Récompensé par l’Ours d’argent du meilleur réalisateur au festival de Berlin de 1966, La Chasse de Carlos Saura fait partie de cette série de films espagnols ouvertement critiques à l’égard du régime franquiste. Peut-être moins précurseur que Mort d’un cycliste (1955) et moins virulent que Viridiana (1962), la proposition de Saura reste néanmoins une pièce importante dans l’histoire du cinéma espagnol.
De Carlos Saura, on connaît en France surtout l’après Cría Cuervos (1975), superbe film sur les fantômes du passé devenu le symbole de l’agonie du régime franquiste. Pourtant, comme nous le rappelions lors de la reprise en salles de Mort d’un cycliste, réalisé par Juan Antonio Bardem en 1955, le cinéma espagnol n’a pas attendu les derniers jours de la dictature pour se démarquer du pouvoir. Carlos Saura lui-même a entrepris bien avant la mort de Franco de remettre en perspective les graves dérives d’un système politique verrouillé pendant quatre décennies grâce à ses nombreux complices (parmi lesquels une certaine frange de la bourgeoisie catholique), ce qui lui valut de nombreux démêlés avec la censure locale. Avec La Chasse (à ne pas confondre, bien évidemment, avec les films de William Friedkin et Thomas Vinterberg), le réalisateur choisit un dispositif minimaliste mais au symbolisme très efficace : José, Paco et Luis, trois amis qui ont autrefois combattu dans le camp des nationalistes, se retrouvent pour une partie de chasse au lapin dans une garrigue noyée par le soleil et le silence. Rongés par les rancœurs et par une culpabilité qui les caractérise au-delà de ce qu’ils peuvent supporter, les trois acolytes vont progressivement se laisser dépasser et succomber à un jeu de massacre à la violence sourde.
Le cadre et le contexte que choisit Saura pour célébrer les retrouvailles de ces trois anciens amis n’est évidemment pas choisi au hasard. L’aridité de cet espace écrasé par le soleil est une belle métaphore de ce qu’est l’Espagne à ce moment-là : un pays à l’agonie qui n’offre plus le moindre oxygène. La mise en scène renforce d’ailleurs le sentiment de claustrophobie alors que le tournage s’effectue en extérieur. Les plans larges sont rares, les contreplongées excluent régulièrement les lignes d’horizon, les visages suintants remplissent le cadre jusqu’à l’asphyxie. Pour couronner le tout, ces chasseurs du dimanche traquent des lapins terrorisés et ravagés pour la plupart d’entre eux par la myxomatose.
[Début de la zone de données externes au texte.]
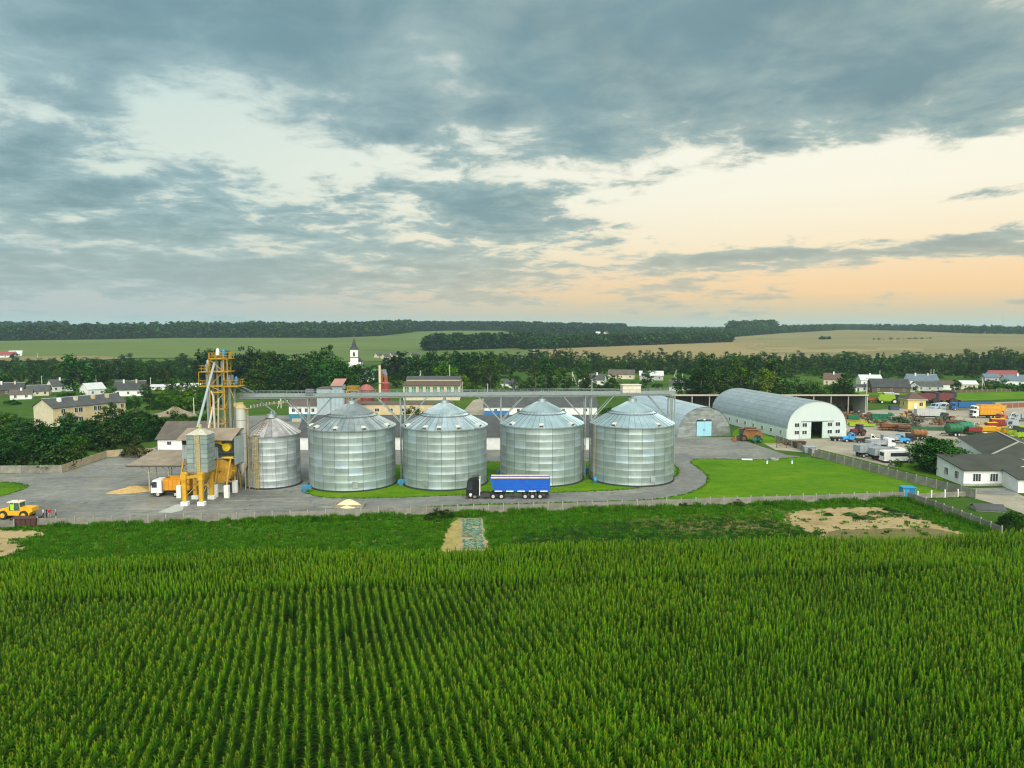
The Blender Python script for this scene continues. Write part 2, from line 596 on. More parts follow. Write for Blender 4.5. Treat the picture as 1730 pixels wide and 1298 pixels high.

La fatalité de la double-peine parcourt le film de bout en bout, ne laissant aucun espoir, aucune échappée pour ces complices d’un régime meurtrier qui pourrit de l’intérieur. La symbolique pourrait sembler lourde tant les parallèles avec la situation espagnole sont évidents et trop explicités mais, bien heureusement, Carlos Saura ne se limite pas à ce petit théâtre de la noirceur humaine pour dénoncer la dictature franquiste.
En dépit de l’ambition du projet produit avec de faibles moyens (menace de la censure oblige), le réalisateur a su dépasser l’exercice de style et donner la possibilité à ses personnages de s’incarner pleinement, jusque dans leurs contradictions morales. La réussite en affaires, l’argent, la haine du plus faible (et donc des handicapés), les secrets honteux que personne ne souhaite partager, etc., sont autant de sujets qui viennent parasiter ce qui ne devait être qu’une simple sortie entre amis. C’est cette innocence impossible, sans cesse rattrapée par des instincts meurtriers et par une mémoire trop sélective, qui fait de La Chasse un étrange film rétrospectif (sur l’histoire) et introspectif (sur la culpabilité). Ce déséquilibre entre les trois hommes, leurs valeurs et leurs priorités, semble sonner le glas d’un pays littéralement à bout de souffle, prêt à mourir dans son terrier. Si le réalisateur espagnol a parfois la main un peu lourde dans son symbolisme (on pense par exemple à la fouine attaquant un lapin malade et abattue par erreur par l’un des trois hommes), on comprend aussi à quelle urgence de vivre le film entendait répondre alors que, peu après, la fin des années 1960 allaient permettre à une toute nouvelle génération d’affirmer de nouveaux idéaux de société, des États-Unis à l’Europe.